The Limits of UATX
This announcement about the formation of the University of Austin (UATX) is welcome,
It will surely seem retro—perhaps even countercultural—in an era of massive open online courses and distance learning to build an actual school in an actual building with as few screens as possible. But sometimes there is wisdom in things that have endured.
We believe human beings think and learn better when they gather in dedicated locations, where they are, to some extent, insulated from the quotidian struggle to make ends meet, and where there is no fundamental distinction between those who teach and those who learn, beyond the extent of their knowledge and wisdom.
We believe that the purpose of education is not simply employment, but human flourishing.

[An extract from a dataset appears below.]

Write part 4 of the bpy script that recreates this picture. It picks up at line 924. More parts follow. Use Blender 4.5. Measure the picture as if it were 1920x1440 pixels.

Creating an alternative the universities that profess the search for truth as their guiding value, while simultaneously squelching dissenting viewpoints or even persons, is something that needed to be done.
Yet UATX’s emphasis on being fiercely independent even includes being fiercely independent from any religious affiliation. From a Christian perspective, detaching pursuit of truth from the person of truth only leads to the very problem that UATX is trying to escape, namely a Nietzschean dynamic of power determining the limits of truthful acceptability. Pursuing a liberal arts education committed to a libertarian freedom of inquiry and speech without a commitment to formation in the common good as expressed in the Christian faith only gets your students as far as the University of Chicago, not to human flourishing. It’s as if the UATX team looked at the current situation in academia and only took one step back without considering that they are now standing on the launching pad for the very kind of institutions they want to avoid becoming.
I’m sure the United States could use more truly liberal art universities, but I do wonder what drove this group to the costly endeavor of forming UATX instead of investing in some of the really “fiercely independent” schools out there already, such as Hillsdale and Grove City. The announcement of UATX is reminiscent of when a faction splits off from a mainline church to form their own group rather than joining one of the many already in existence. It hints that there may, in fact, be motivating factors connected to power, rather than liberality, driving the project.